▶ EXERCISE BRIEF: Begin with the line containing "of the hatch')" and end with the line containing "X, Z = pm.X.copy(), pm.Z.copy()"; set down that block verbatim and nothing else.

====== EXERCISE MATERIAL ======

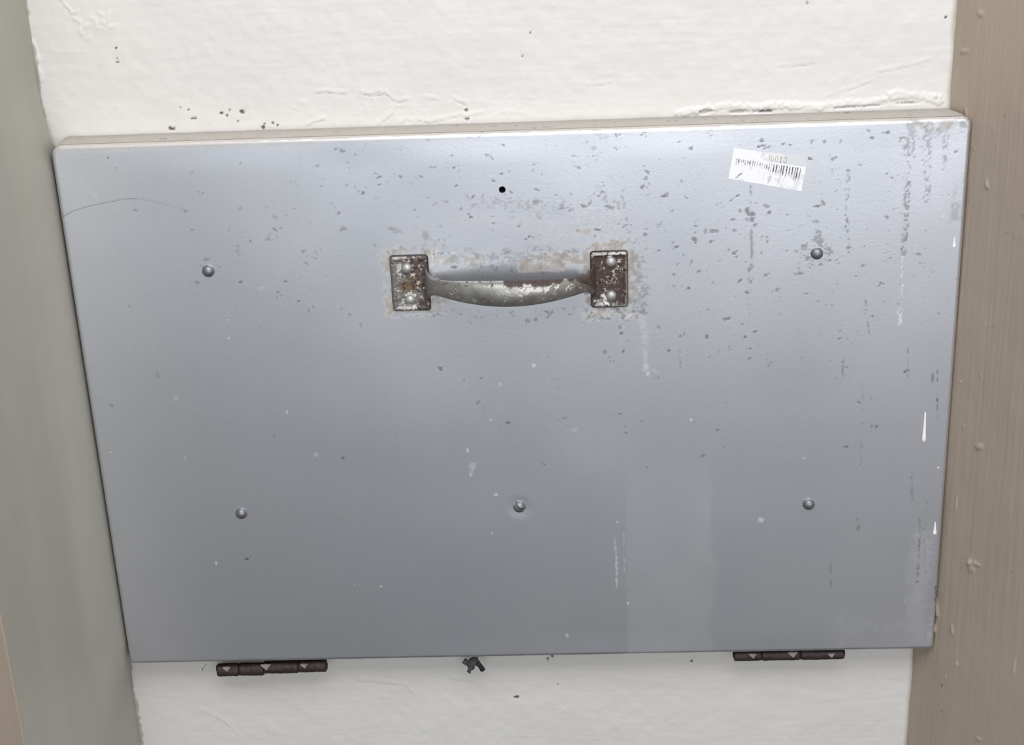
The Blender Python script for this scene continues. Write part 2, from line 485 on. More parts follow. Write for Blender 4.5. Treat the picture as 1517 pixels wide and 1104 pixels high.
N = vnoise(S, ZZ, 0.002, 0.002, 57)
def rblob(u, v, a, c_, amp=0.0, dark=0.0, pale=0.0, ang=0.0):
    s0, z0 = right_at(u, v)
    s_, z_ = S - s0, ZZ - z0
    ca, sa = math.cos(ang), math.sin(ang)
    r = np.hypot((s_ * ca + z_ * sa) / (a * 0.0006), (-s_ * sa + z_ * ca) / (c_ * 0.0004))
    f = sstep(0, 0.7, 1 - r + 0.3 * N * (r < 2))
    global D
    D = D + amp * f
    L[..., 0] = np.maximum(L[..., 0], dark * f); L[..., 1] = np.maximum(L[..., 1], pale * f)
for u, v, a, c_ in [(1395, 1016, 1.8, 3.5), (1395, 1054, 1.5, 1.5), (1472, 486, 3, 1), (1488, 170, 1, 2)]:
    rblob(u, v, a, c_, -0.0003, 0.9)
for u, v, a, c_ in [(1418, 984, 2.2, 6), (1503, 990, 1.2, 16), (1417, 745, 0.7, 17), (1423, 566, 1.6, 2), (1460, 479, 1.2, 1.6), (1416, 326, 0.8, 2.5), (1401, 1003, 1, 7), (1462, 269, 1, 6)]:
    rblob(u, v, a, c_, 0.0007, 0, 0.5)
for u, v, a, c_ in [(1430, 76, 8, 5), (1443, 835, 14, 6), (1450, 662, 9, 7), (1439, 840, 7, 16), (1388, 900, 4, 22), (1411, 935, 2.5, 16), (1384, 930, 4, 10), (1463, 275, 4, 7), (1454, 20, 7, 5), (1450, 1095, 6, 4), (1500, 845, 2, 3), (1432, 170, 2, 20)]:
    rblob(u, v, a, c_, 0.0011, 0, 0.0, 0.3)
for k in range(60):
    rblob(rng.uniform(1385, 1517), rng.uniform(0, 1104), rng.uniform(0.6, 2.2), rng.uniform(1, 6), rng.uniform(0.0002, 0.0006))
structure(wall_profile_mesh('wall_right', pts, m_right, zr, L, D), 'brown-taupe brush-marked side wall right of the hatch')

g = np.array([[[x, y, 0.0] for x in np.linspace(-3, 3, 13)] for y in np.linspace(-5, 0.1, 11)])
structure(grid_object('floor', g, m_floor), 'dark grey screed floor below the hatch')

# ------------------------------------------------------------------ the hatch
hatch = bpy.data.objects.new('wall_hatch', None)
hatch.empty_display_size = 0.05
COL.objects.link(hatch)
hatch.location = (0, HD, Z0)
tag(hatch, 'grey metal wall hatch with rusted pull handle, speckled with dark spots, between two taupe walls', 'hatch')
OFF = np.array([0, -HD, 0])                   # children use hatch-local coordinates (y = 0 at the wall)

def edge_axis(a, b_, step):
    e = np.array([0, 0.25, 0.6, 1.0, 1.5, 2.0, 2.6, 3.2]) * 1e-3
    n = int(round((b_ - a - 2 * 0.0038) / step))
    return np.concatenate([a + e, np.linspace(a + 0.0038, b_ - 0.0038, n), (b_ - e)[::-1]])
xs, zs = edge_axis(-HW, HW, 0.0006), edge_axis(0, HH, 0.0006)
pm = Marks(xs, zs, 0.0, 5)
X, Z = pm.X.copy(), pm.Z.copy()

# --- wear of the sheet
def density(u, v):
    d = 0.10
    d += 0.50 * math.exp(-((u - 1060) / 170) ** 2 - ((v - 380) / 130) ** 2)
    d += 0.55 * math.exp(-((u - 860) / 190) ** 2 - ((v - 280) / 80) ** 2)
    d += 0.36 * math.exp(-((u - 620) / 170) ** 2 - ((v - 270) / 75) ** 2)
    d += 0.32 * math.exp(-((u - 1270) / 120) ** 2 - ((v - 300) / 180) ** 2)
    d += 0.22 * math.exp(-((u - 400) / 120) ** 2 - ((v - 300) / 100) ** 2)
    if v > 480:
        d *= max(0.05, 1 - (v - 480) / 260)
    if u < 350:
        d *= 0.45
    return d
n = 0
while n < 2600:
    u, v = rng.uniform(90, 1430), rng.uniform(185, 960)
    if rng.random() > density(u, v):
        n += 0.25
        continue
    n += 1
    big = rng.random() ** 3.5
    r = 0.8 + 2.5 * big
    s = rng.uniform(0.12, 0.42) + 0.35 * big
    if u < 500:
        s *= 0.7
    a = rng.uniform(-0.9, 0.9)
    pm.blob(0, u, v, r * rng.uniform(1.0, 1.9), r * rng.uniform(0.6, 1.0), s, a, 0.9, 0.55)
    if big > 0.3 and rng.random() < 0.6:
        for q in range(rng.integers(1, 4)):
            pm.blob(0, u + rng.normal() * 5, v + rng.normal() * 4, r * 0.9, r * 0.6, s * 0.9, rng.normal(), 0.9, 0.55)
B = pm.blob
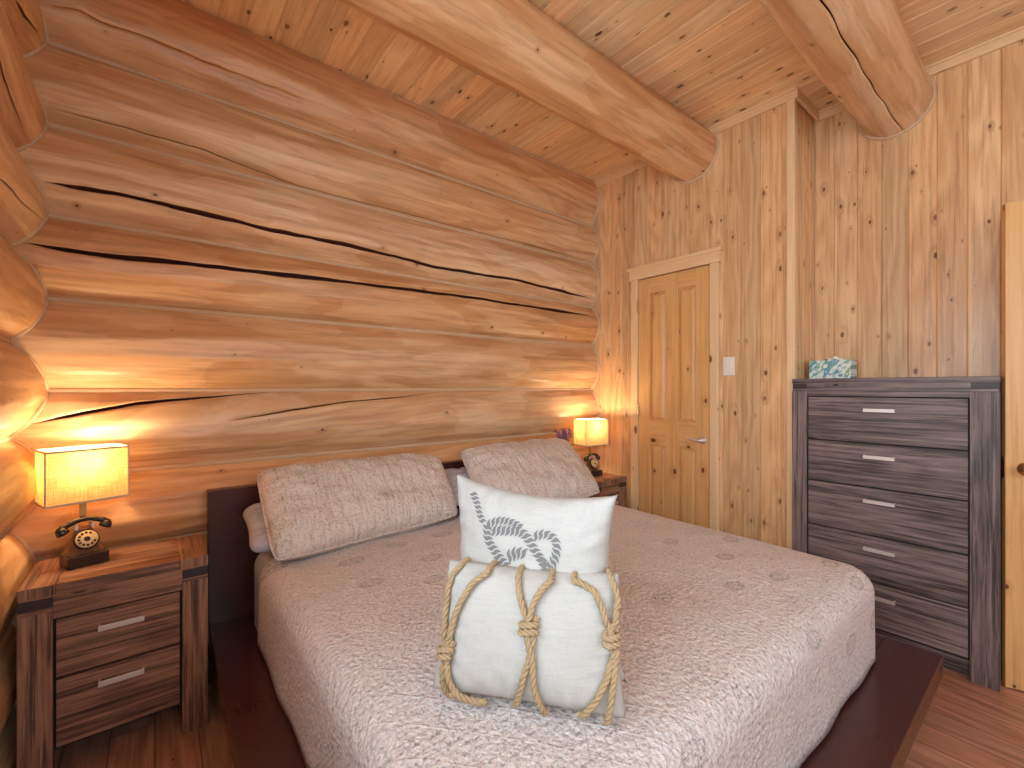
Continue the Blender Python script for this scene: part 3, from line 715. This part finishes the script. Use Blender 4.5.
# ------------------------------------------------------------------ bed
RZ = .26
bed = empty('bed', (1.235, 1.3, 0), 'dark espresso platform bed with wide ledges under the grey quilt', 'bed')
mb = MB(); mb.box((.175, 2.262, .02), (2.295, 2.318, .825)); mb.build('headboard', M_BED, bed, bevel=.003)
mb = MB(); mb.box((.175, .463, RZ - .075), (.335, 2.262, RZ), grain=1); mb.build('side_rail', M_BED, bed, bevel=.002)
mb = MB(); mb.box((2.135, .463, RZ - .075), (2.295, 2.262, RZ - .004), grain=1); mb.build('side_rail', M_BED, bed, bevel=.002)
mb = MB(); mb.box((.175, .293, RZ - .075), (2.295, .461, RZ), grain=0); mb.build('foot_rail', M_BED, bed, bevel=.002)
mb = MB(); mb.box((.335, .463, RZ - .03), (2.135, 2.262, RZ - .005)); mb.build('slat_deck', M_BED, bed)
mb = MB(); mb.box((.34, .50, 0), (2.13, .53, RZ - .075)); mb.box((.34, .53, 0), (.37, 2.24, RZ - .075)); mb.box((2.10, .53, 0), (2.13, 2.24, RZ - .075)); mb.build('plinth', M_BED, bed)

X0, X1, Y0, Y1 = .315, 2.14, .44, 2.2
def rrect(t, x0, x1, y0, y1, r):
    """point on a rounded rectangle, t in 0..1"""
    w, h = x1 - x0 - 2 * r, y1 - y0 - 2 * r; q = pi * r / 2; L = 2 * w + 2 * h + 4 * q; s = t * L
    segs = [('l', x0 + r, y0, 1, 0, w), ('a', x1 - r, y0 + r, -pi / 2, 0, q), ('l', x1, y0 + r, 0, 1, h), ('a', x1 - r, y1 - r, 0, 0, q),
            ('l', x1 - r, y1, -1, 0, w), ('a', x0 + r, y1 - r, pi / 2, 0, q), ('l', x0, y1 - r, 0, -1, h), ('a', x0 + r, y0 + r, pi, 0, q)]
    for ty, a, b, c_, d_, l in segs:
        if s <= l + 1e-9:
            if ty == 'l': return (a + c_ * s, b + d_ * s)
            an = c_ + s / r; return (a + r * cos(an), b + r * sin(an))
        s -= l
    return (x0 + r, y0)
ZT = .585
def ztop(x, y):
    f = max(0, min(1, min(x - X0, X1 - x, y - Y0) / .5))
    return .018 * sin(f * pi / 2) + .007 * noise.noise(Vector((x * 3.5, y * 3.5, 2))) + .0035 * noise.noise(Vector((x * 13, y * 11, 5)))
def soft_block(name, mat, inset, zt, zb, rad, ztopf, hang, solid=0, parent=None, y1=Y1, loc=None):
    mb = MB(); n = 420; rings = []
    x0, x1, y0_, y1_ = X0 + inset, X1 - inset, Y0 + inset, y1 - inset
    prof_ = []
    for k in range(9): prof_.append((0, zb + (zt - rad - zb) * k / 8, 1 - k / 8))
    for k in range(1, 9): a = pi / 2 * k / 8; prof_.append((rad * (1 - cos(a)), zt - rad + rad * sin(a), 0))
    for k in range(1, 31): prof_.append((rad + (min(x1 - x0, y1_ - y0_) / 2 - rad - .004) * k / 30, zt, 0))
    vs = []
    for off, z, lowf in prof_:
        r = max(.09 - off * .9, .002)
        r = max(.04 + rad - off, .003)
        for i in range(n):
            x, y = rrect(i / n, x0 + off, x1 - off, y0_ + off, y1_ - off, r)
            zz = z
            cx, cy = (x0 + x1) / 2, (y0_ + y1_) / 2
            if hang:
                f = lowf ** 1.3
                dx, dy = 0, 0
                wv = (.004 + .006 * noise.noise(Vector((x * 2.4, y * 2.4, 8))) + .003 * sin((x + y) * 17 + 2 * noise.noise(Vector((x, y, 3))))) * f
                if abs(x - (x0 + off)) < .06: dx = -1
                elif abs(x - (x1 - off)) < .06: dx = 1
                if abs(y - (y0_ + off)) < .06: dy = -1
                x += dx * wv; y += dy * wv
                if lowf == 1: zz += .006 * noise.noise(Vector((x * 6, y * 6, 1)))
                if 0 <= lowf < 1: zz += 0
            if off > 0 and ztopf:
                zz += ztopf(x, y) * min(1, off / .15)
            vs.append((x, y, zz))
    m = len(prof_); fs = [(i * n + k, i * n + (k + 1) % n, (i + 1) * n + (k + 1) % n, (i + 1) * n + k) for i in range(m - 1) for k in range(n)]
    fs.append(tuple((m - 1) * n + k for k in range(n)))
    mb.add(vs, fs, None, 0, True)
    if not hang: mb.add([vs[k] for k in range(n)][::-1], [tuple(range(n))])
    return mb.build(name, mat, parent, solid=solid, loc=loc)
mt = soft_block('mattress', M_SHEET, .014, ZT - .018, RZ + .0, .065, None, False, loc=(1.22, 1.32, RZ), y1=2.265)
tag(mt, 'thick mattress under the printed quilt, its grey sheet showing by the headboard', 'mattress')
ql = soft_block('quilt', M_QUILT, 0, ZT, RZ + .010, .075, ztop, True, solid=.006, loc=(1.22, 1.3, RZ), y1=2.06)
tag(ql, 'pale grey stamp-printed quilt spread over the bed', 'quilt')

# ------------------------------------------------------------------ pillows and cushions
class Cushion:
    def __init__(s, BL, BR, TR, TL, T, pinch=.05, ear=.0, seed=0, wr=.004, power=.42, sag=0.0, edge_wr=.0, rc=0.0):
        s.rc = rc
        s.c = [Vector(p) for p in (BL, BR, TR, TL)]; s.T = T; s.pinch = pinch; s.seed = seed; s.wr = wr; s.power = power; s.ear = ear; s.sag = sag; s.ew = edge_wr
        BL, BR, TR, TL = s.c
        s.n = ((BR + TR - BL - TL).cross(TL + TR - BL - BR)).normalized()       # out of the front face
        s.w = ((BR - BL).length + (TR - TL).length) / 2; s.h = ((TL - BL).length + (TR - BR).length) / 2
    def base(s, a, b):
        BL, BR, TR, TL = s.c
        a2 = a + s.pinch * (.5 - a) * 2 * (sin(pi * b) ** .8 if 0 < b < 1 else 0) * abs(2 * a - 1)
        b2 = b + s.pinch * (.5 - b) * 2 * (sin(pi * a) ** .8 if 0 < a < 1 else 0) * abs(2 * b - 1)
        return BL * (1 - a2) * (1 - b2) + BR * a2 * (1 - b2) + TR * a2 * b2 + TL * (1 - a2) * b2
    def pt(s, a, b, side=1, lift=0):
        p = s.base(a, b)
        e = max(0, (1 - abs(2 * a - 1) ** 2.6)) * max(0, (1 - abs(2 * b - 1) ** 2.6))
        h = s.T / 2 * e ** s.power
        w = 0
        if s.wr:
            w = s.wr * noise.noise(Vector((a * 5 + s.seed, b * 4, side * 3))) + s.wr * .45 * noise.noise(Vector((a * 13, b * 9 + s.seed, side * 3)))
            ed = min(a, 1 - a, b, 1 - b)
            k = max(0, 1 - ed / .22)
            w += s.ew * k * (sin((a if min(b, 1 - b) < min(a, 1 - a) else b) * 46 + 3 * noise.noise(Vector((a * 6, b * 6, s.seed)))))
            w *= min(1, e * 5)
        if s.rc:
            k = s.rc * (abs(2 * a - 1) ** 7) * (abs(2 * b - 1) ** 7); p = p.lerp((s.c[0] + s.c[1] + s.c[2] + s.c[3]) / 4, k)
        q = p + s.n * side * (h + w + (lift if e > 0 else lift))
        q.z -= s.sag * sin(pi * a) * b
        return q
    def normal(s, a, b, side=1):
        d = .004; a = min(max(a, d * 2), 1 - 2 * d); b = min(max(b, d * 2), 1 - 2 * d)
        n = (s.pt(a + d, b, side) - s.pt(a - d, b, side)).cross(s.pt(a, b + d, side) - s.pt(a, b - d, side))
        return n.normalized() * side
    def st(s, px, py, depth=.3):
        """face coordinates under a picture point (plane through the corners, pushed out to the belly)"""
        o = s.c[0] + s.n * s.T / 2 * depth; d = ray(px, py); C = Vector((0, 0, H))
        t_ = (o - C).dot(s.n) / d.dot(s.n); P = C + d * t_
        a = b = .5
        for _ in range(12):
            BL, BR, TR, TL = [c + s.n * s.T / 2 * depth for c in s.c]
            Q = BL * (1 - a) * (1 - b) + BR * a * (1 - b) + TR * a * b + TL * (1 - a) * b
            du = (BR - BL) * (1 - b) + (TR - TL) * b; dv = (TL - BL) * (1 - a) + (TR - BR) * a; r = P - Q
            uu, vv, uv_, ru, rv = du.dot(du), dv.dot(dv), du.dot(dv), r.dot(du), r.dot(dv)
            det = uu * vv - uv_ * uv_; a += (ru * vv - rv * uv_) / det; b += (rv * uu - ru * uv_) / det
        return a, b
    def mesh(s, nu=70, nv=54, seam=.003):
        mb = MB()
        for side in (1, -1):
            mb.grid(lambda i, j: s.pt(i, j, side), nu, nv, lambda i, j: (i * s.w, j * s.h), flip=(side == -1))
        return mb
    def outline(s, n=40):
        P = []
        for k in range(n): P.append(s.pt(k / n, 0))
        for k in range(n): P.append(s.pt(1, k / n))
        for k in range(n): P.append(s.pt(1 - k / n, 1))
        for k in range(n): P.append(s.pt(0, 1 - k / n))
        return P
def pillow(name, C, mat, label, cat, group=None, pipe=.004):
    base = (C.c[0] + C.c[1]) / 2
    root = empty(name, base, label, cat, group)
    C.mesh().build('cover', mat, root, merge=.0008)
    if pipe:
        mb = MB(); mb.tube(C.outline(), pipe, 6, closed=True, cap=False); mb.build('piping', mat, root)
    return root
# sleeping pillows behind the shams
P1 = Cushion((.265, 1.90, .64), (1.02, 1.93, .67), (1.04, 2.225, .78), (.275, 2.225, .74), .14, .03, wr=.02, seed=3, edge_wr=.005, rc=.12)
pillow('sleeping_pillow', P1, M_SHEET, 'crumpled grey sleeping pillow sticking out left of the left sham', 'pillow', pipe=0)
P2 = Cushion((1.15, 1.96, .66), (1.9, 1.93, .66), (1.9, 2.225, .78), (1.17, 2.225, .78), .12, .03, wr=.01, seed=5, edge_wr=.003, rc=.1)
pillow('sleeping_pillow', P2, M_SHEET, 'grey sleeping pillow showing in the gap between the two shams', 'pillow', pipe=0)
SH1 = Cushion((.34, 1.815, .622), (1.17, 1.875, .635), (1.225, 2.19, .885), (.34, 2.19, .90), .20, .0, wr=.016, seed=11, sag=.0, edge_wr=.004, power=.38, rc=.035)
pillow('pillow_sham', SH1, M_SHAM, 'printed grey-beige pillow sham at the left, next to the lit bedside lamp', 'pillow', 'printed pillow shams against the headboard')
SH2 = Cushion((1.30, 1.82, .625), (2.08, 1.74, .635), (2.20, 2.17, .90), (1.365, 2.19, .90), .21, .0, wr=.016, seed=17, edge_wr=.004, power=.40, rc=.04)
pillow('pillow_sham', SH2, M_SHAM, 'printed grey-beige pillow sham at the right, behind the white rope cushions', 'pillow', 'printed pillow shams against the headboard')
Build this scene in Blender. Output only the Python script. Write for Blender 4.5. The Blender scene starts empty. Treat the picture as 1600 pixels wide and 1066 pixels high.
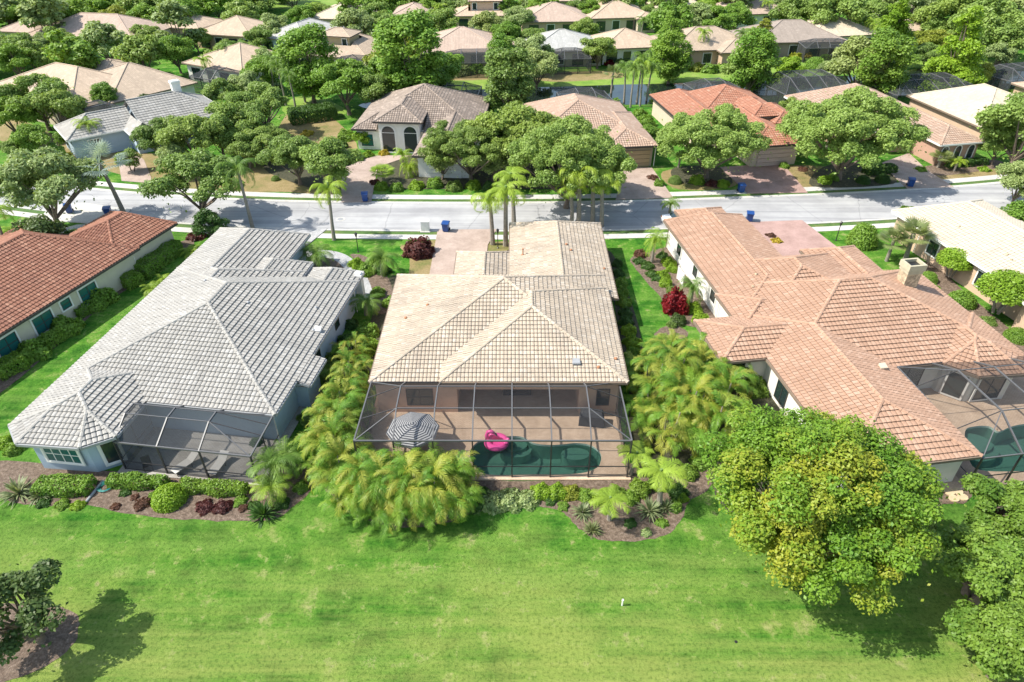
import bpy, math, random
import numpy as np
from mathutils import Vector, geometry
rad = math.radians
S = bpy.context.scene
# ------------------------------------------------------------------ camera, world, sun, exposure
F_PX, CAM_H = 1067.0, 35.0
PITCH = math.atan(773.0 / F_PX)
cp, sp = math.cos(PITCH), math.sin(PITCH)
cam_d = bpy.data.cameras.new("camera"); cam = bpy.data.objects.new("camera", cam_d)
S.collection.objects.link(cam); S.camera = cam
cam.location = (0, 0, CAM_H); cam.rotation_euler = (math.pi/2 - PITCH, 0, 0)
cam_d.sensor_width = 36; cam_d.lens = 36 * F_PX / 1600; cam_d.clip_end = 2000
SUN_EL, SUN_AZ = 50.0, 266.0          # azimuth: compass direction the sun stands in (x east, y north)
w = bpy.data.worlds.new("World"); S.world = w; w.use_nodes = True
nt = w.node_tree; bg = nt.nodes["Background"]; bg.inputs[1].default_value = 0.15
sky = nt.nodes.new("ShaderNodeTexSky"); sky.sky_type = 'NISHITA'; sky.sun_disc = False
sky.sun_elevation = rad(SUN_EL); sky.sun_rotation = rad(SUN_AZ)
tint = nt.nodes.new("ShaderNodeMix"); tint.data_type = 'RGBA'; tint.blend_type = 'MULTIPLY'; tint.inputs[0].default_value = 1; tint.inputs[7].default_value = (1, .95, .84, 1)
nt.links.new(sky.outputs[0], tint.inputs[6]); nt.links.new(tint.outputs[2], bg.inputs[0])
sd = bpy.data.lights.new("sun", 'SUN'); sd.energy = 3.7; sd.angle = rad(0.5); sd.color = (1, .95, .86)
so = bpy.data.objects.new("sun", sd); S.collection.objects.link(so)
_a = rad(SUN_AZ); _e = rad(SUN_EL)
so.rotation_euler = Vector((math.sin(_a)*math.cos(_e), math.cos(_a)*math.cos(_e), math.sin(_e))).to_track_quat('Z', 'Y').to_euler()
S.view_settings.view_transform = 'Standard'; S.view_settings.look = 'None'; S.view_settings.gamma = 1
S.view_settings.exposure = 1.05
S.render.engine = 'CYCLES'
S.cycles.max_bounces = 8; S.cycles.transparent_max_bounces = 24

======

▶ TASK ANSWER:
structure(wall_profile_mesh('wall_right', pts, m_right, zr, L, D), 'brown-taupe brush-marked side wall right of the hatch')

g = np.array([[[x, y, 0.0] for x in np.linspace(-3, 3, 13)] for y in np.linspace(-5, 0.1, 11)])
structure(grid_object('floor', g, m_floor), 'dark grey screed floor below the hatch')

# ------------------------------------------------------------------ the hatch
hatch = bpy.data.objects.new('wall_hatch', None)
hatch.empty_display_size = 0.05
COL.objects.link(hatch)
hatch.location = (0, HD, Z0)
tag(hatch, 'grey metal wall hatch with rusted pull handle, speckled with dark spots, between two taupe walls', 'hatch')
OFF = np.array([0, -HD, 0])                   # children use hatch-local coordinates (y = 0 at the wall)

def edge_axis(a, b_, step):
    e = np.array([0, 0.25, 0.6, 1.0, 1.5, 2.0, 2.6, 3.2]) * 1e-3
    n = int(round((b_ - a - 2 * 0.0038) / step))
    return np.concatenate([a + e, np.linspace(a + 0.0038, b_ - 0.0038, n), (b_ - e)[::-1]])
xs, zs = edge_axis(-HW, HW, 0.0006), edge_axis(0, HH, 0.0006)
pm = Marks(xs, zs, 0.0, 5)
X, Z = pm.X.copy(), pm.Z.copy()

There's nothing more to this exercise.